L’étape du lendemain commençait forcément par une descente abrupte avant d’obliquer vers la droite pour sortir du cirque formé par les collines autour de Gangi. Une jolie montée à nouveau avant d’aborder 10 kilomètres sur un chemin pastoral reliant des fermes les unes aux autres et permettant au bétail de circuler. Plus de bruits d’animaux et d’aboiements de chien notamment que de présence humaine.
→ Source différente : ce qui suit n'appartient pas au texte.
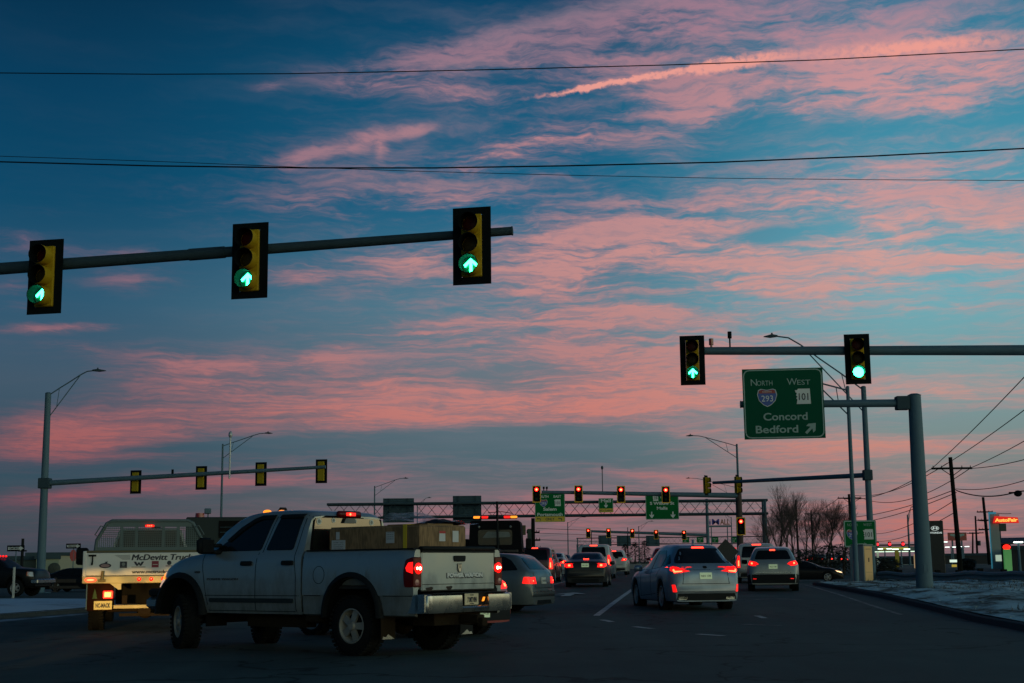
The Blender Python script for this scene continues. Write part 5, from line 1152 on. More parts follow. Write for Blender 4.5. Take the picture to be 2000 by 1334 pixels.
def kerb_line(name, pts, w=.16, h=.13, flip=1):
    mb = MB(); rows = []
    for i, (x, y) in enumerate(pts):
        a, b = pts[max(0, i - 1)], pts[min(len(pts) - 1, i + 1)]; dx, dy = b[0] - a[0], b[1] - a[1]; l = math.hypot(dx, dy); nx, ny = dy / l * flip, -dx / l * flip; g = G(x, y)
        rows.append(len(mb.v)); mb.v += [Vector(p) for p in ((x, y, g - .05), (x + nx * .02, y + ny * .02, g + h - .02), (x + nx * .045, y + ny * .045, g + h), (x + nx * w, y + ny * w, g + h), (x + nx * w, y + ny * w, g - .05))]
    for a, b in zip(rows[:-1], rows[1:]):
        for k in range(4): f = [a + k, a + k + 1, b + k + 1, b + k]; mb.f.append(f if flip < 0 else f[::-1]); mb.mi.append(0)
    return tag(mb.build(name, mat('kerb_granite', (.06, .07, .075), .9, 0, .4, 3, .3, 20, spec=.1), None, 40), kind='structure')
kerb_line('kerb', [(curbx(y), y) for y in frange(4, 72.5, .8)])
# low snow-covered median on the left
MED = [(-15.2, 18), (-14.1, 30), (-13.4, 37.2), (-12.55, 41.5), (-12.2, 46), (-12.6, 50), (-14, 53), (-17, 55), (-22, 55.5), (-30, 53), (-30, 18)]
mb = MB(); n = len(MED); mb.add([(x, y, .135 + .0) for x, y in MED] + [((x + 21) * .82 - 21, (y - 40) * .9 + 40, .24) for x, y in MED], [[i, (i + 1) % n, n + (i + 1) % n, n + i] for i in range(n)] + [list(range(n, 2 * n))])
tag(mb.build('median', m_snow, None, 60), kind='structure')
kerb_line('median_kerb', [(x, y) for x, y in [(MED[i][0] + (MED[i + 1][0] - MED[i][0]) * k / 6, MED[i][1] + (MED[i + 1][1] - MED[i][1]) * k / 6) for i in range(8) for k in range(6)]], .18, .135, -1)
mb = MB(); ps = [(-14.75, 20), (-13.75, 30), (-13.05, 37), (-12.1, 41.7), (-11.9, 46)]
mb.add([(x, y, G(x, y) + .004) for x, y in ps] + [(x + .75 + .12 * math.sin(y), y, G(x, y) + .006) for x, y in ps], [[i, i + 5, i + 6, i + 1] for i in range(4)]); tag(mb.build('gutter_snow', two_tone('dirty_snow', (.05, .055, .06), (.30, .35, .42), .40, .6, 1.2), None), kind='structure')
# painted markings
paint = two_tone('road_paint', (.10, .105, .11), (.46, .47, .46), .34, .52, 2.2, .7, (1, 1, 1), .1)
paintd = two_tone('worn_paint', (.05, .055, .06), (.24, .24, .24), .42, .6, 2.2, .75, (1, 1, 1), .1)
def gp(u, v):
    """point of the road surface seen at a photograph pixel"""
    d = pix_dir(u, v); o = Vector((0, 0, CAMH)); s = 0
    for k in range(4000):
        s += .05; p = o + d * s
        if p.z <= G(p.x, p.y): return p
    return p
def stripe(name, pts, w, m=paint):
    mb = MB(); rows = []
    P = [gp(u, v) if len(q) == 2 else Vector(q) for q in pts for u, v in [q[:2]]]
    fine = []
    for a, b in zip(P[:-1], P[1:]):
        k = max(1, int((b - a).length / 1.5)); fine += [a + (b - a) * i / k for i in range(k)]
    fine.append(P[-1])
    for i, p in enumerate(fine):
        a, b = fine[max(0, i - 1)], fine[min(len(fine) - 1, i + 1)]; d = (b - a); d.z = 0; d.normalize(); n_ = Vector((d.y, -d.x, 0)) * w / 2
        for q in (p - n_, p + n_): mb.v.append(Vector((q.x, q.y, G(q.x, q.y) + .006)))
    for i in range(len(fine) - 1): mb.f.append([2 * i, 2 * i + 1, 2 * i + 3, 2 * i + 2]); mb.mi.append(0)
    return tag(mb.build(name, m), kind='structure')
stripe('lane_line', [(1165, 1203), (1240, 1148), (1262, 1132)], .16)
stripe('lane_line', [(1074, 1144), (1104, 1136)], .14)
for a, b in (((1176, 1211), (1195, 1215)), ((1239, 1224.5), (1274, 1228.5)), ((1363, 1239), (1413, 1242.5)), ((1478, 1203), (1494, 1208))): stripe('turning_dash', [a, b], .15, paint)
stripe('stop_line', [(1473, 1171), (1518, 1170), (1562, 1171.5)], .28, paintd)
stripe('worn_line', [(1450, 1220), (1525, 1222.5)], .16, paintd)
stripe('edge_line', [(1572, 1143), (1640, 1162), (1700, 1182), (1760, 1201)], .12, paintd)
mb = MB(); c = gp(1113, 1162.5); Rm = Matrix.Translation(Vector((c.x, c.y, G(c.x, c.y) + .007))) @ Matrix.Rotation(R(-7), 4, 'Z')
mb.M = Rm; mb.add([(-.16, -1.9, 0), (.16, -1.9, 0), (.16, .3, .03), (-.16, .3, .03), (-.55, .2, .03), (.55, .2, .03), (0, 1.9, .05)], [[0, 1, 2, 3], [4, 5, 6]]); mb.add([(-.16, -.9, .01), (-.9, -.5, .01), (-.9, -.2, .012), (-.16, -.5, .014)], [[0, 1, 2, 3]])
tag(mb.build('lane_arrow', paint), kind='structure')

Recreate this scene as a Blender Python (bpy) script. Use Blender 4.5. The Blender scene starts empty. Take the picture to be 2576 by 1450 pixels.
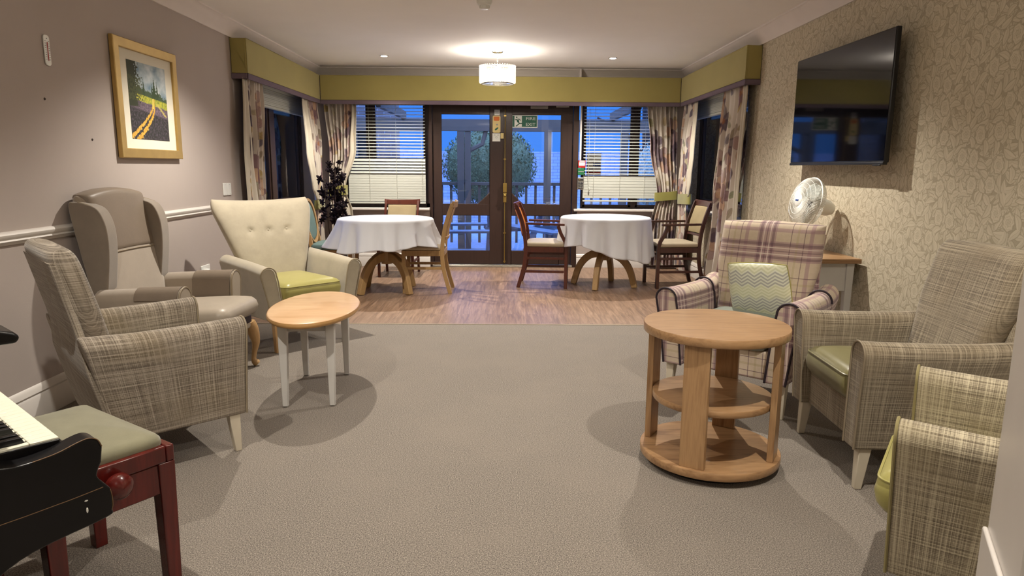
import bpy, math, random
import numpy as np
from mathutils import Vector, Matrix
random.seed(11)
S = bpy.context.scene
COL = S.collection
PI = math.pi
R_ = math.radians

# ------------------------------------------------------------------ mesh helpers
class MB:
    """collects shapes; every shape becomes part of one mesh"""
    def __init__(s):
        s.v = []; s.f = []; s.uv = []
    def add(s, shape, M=None):
        vs, fs = shape[0], shape[1]
        uv = shape[2] if len(shape) > 2 else None
        b = len(s.v)
        for p in vs:
            p = Vector(p)
            s.v.append(M @ p if M is not None else p)
        for i, f in enumerate(fs):
            s.f.append([b + k for k in f])
            s.uv.append(uv[i] if uv else None)
        return s

def T(x=0, y=0, z=0): return Matrix.Translation((x, y, z))
def RX(a): return Matrix.Rotation(a, 4, 'X')
def RY(a): return Matrix.Rotation(a, 4, 'Y')
def RZ(a): return Matrix.Rotation(a, 4, 'Z')

def box(x0, x1, y0, y1, z0, z1):
    v = [(x0,y0,z0),(x1,y0,z0),(x1,y1,z0),(x0,y1,z0),(x0,y0,z1),(x1,y0,z1),(x1,y1,z1),(x0,y1,z1)]
    f = [(0,3,2,1),(4,5,6,7),(0,1,5,4),(1,2,6,5),(2,3,7,6),(3,0,4,7)]
    return v, f

def taper(x, y, z0, z1, a0, b0, a1, b1, dx=0, dy=0):
    """four sided leg: half sizes a0,b0 at z0 (bottom, shifted dx,dy) and a1,b1 at z1"""
    v = [(x+dx+i*a0, y+dy+j*b0, z0) for i, j in ((-1,-1),(1,-1),(1,1),(-1,1))]
    v += [(x+i*a1, y+j*b1, z1) for i, j in ((-1,-1),(1,-1),(1,1),(-1,1))]
    f = [(0,3,2,1),(4,5,6,7),(0,1,5,4),(1,2,6,5),(2,3,7,6),(3,0,4,7)]
    return v, f

def loft(rings, cap=True, closed_path=False):
    n = len(rings[0]); m = len(rings)
    v = [tuple(p) for r in rings for p in r]
    cen = [sum((Vector(p) for p in r), Vector()) / n for r in rings]
    V = [0.0]
    for i in range(1, m): V.append(V[-1] + (cen[i] - cen[i-1]).length)
    big = max(rings, key=lambda r: sum((Vector(r[k]) - Vector(r[k-1])).length for k in range(n)))
    U = [0.0]
    for k in range(1, n + 1): U.append(U[-1] + (Vector(big[k % n]) - Vector(big[k-1])).length)
    f = []; uv = []
    mm = m if closed_path else m - 1
    for i in range(mm):
        i2 = (i + 1) % m
        for k in range(n):
            k2 = (k + 1) % n
            f.append((i*n + k, i*n + k2, i2*n + k2, i2*n + k))
            vi2 = V[i2] if i2 else V[-1] + .05
            uv.append([(U[k], V[i]), (U[k+1], V[i]), (U[k+1], vi2), (U[k], vi2)])
    if cap and not closed_path:
        f.append(tuple(range(n-1, -1, -1))); uv.append(None)
        f.append(tuple((m-1)*n + k for k in range(n))); uv.append(None)
    return v, f, uv

def lathe(prof, n=32, cap=True):
    rings = [[(r*math.cos(2*PI*k/n), r*math.sin(2*PI*k/n), z) for k in range(n)] for r, z in prof]
    return loft(rings, cap)

def tube(path, r, n=8, closed=False, sq=None):
    P = [Vector(p) for p in path]; m = len(P)
    rs = r if isinstance(r, (list, tuple)) else [r]*m
    tang = []
    for i in range(m):
        a = P[(i-1) % m] if (closed or i > 0) else P[i]
        b = P[(i+1) % m] if (closed or i < m-1) else P[i]
        t = (b - a); tang.append(t.normalized() if t.length > 1e-9 else Vector((0,0,1)))
    t0 = tang[0]; up = Vector((0,0,1)) if abs(t0.z) < .9 else Vector((1,0,0))
    nrm = (up - t0*up.dot(t0)).normalized()
    rings = []
    for i in range(m):
        t = tang[i]
        nrm = (nrm - t*nrm.dot(t))
        nrm = nrm.normalized() if nrm.length > 1e-6 else Vector((1,0,0))
        bi = t.cross(nrm)
        if sq:
            w, h = sq
            rings.append([P[i] + nrm*h*b*rs[i] + bi*w*a*rs[i] for a, b in ((-1,-1),(1,-1),(1,1),(-1,1))])
        else:
            rings.append([P[i] + (nrm*math.cos(2*PI*k/n) + bi*math.sin(2*PI*k/n))*rs[i] for k in range(n)])
    return loft(rings, True, closed)

def prism(poly, t0, t1, plane='YZ'):
    """extrude a 2d outline; plane YZ extrudes along X, XZ along Y, XY along Z"""
    def mk(p, t):
        if plane == 'YZ': return (t, p[0], p[1])
        if plane == 'XZ': return (p[0], t, p[1])
        return (p[0], p[1], t)
    n = len(poly)
    v = [mk(p, t0) for p in poly] + [mk(p, t1) for p in poly]
    f = [tuple(range(n-1, -1, -1)), tuple(range(n, 2*n))]
    for k in range(n):
        k2 = (k+1) % n
        f.append((k, k2, n+k2, n+k))
    return v, f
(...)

Au bout de cette dizaine de kilomètres l’impasse, en pleine cour de ferme.
Et pour la première fois depuis le départ de Palerme, la signalisation de l’itinéraire manquait et comme la loi de l’emmerdement maximum frappe toujours le randonneur à un moment ou un autre, un orage aussi subit que violent se déclencha : me voici perdu, sans aucun abri et en tee shirt à devoir affronter tous ces éléments contraires.
Outre l’équipement de pluie attrapé prestement au fond du sac ainsi que la protection de pluie de celui-ci installé il me fallut prendre des paris et longer en montée une clôture en pataugeant dans la végétation détrempée principalement composée de chardons : mes mollets s’en souviennent encore.
Au bout de 45 minutes de ce régime sous la pluie glacée à éviter les trous et et à me fier à l’idée qu’au bout de cette clôture il y aurait un chemin en direction de ma prochaine étape compte tenu de mon orientation, je fus récompensé : l’orage s’arrêta aussi vite qu’il avait commencé et au milieu de nulle part littéralement, un pylône électrique surgit, portant le fameux pèlerin peint au pochoir vert. Je ne m’étais pas trop trompé et il me fallut encore 15 minutes pour arriver au chemin.
Ce chemin assez peu rectiligne pour une fois et très large avait clairement dû être très passant autrefois : des pavés apparaissaient de loin en loin, ainsi que quelques bornes à proximité de vieilles maisons souvent abandonnées. Il me permit de déboucher dans le village de Sperlinga, sans surprise également classé parmi les plus beaux d’Italie.